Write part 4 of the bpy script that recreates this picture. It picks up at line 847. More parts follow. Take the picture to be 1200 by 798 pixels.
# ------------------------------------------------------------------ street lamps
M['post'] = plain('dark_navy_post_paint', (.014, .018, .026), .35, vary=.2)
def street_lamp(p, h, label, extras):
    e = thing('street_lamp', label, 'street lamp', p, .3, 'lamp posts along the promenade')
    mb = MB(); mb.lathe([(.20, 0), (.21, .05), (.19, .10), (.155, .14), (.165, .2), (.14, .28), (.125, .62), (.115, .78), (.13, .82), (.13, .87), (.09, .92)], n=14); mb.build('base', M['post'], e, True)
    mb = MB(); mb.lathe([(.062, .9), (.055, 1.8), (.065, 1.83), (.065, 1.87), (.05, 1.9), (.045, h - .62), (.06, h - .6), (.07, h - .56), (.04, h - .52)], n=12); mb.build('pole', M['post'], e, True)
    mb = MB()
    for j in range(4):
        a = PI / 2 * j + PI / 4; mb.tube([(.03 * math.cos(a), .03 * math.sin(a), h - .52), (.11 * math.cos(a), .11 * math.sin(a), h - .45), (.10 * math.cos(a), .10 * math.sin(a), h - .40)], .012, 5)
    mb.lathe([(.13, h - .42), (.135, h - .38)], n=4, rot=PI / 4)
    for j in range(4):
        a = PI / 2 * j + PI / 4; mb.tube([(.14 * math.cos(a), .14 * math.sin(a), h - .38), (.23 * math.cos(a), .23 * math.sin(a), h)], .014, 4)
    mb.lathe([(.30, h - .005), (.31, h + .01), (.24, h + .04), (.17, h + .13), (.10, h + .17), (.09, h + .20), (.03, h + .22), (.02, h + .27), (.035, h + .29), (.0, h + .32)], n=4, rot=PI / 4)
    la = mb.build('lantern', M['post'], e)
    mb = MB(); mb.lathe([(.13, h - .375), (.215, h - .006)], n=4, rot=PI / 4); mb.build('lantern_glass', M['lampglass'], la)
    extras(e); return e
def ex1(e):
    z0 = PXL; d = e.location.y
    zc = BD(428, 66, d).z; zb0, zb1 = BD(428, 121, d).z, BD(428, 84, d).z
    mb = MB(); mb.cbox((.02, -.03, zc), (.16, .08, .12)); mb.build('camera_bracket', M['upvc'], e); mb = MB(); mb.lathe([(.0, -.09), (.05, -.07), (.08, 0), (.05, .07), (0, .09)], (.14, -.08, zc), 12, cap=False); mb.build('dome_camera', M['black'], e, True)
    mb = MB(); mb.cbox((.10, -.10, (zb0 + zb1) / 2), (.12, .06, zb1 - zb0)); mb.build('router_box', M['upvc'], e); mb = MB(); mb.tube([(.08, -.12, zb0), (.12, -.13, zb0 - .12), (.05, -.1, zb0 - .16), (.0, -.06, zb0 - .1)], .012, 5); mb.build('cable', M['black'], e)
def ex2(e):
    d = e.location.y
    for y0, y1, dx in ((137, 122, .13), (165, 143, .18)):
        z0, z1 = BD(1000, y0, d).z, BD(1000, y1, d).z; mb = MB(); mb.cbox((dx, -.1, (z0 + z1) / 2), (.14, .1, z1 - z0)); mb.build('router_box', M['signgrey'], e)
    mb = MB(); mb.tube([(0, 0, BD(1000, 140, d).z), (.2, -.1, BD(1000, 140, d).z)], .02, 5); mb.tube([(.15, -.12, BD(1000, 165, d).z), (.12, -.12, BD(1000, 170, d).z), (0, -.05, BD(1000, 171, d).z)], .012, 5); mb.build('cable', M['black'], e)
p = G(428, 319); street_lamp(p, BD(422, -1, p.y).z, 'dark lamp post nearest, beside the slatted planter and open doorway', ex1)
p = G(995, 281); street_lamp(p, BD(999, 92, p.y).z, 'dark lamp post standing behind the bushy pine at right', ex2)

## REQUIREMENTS
Return every line of the material exactly.

## EXERCISE RESULT
Write part 4 of the bpy script that recreates this picture. It picks up at line 847. More parts follow. Take the picture to be 1200 by 798 pixels.
# ------------------------------------------------------------------ street lamps
M['post'] = plain('dark_navy_post_paint', (.014, .018, .026), .35, vary=.2)
def street_lamp(p, h, label, extras):
    e = thing('street_lamp', label, 'street lamp', p, .3, 'lamp posts along the promenade')
    mb = MB(); mb.lathe([(.20, 0), (.21, .05), (.19, .10), (.155, .14), (.165, .2), (.14, .28), (.125, .62), (.115, .78), (.13, .82), (.13, .87), (.09, .92)], n=14); mb.build('base', M['post'], e, True)
    mb = MB(); mb.lathe([(.062, .9), (.055, 1.8), (.065, 1.83), (.065, 1.87), (.05, 1.9), (.045, h - .62), (.06, h - .6), (.07, h - .56), (.04, h - .52)], n=12); mb.build('pole', M['post'], e, True)
    mb = MB()
    for j in range(4):
        a = PI / 2 * j + PI / 4; mb.tube([(.03 * math.cos(a), .03 * math.sin(a), h - .52), (.11 * math.cos(a), .11 * math.sin(a), h - .45), (.10 * math.cos(a), .10 * math.sin(a), h - .40)], .012, 5)
    mb.lathe([(.13, h - .42), (.135, h - .38)], n=4, rot=PI / 4)
    for j in range(4):
        a = PI / 2 * j + PI / 4; mb.tube([(.14 * math.cos(a), .14 * math.sin(a), h - .38), (.23 * math.cos(a), .23 * math.sin(a), h)], .014, 4)
    mb.lathe([(.30, h - .005), (.31, h + .01), (.24, h + .04), (.17, h + .13), (.10, h + .17), (.09, h + .20), (.03, h + .22), (.02, h + .27), (.035, h + .29), (.0, h + .32)], n=4, rot=PI / 4)
    la = mb.build('lantern', M['post'], e)
    mb = MB(); mb.lathe([(.13, h - .375), (.215, h - .006)], n=4, rot=PI / 4); mb.build('lantern_glass', M['lampglass'], la)
    extras(e); return e
def ex1(e):
    z0 = PXL; d = e.location.y
    zc = BD(428, 66, d).z; zb0, zb1 = BD(428, 121, d).z, BD(428, 84, d).z
    mb = MB(); mb.cbox((.02, -.03, zc), (.16, .08, .12)); mb.build('camera_bracket', M['upvc'], e); mb = MB(); mb.lathe([(.0, -.09), (.05, -.07), (.08, 0), (.05, .07), (0, .09)], (.14, -.08, zc), 12, cap=False); mb.build('dome_camera', M['black'], e, True)
    mb = MB(); mb.cbox((.10, -.10, (zb0 + zb1) / 2), (.12, .06, zb1 - zb0)); mb.build('router_box', M['upvc'], e); mb = MB(); mb.tube([(.08, -.12, zb0), (.12, -.13, zb0 - .12), (.05, -.1, zb0 - .16), (.0, -.06, zb0 - .1)], .012, 5); mb.build('cable', M['black'], e)
def ex2(e):
    d = e.location.y
    for y0, y1, dx in ((137, 122, .13), (165, 143, .18)):
        z0, z1 = BD(1000, y0, d).z, BD(1000, y1, d).z; mb = MB(); mb.cbox((dx, -.1, (z0 + z1) / 2), (.14, .1, z1 - z0)); mb.build('router_box', M['signgrey'], e)
    mb = MB(); mb.tube([(0, 0, BD(1000, 140, d).z), (.2, -.1, BD(1000, 140, d).z)], .02, 5); mb.tube([(.15, -.12, BD(1000, 165, d).z), (.12, -.12, BD(1000, 170, d).z), (0, -.05, BD(1000, 171, d).z)], .012, 5); mb.build('cable', M['black'], e)
p = G(428, 319); street_lamp(p, BD(422, -1, p.y).z, 'dark lamp post nearest, beside the slatted planter and open doorway', ex1)
p = G(995, 281); street_lamp(p, BD(999, 92, p.y).z, 'dark lamp post standing behind the bushy pine at right', ex2)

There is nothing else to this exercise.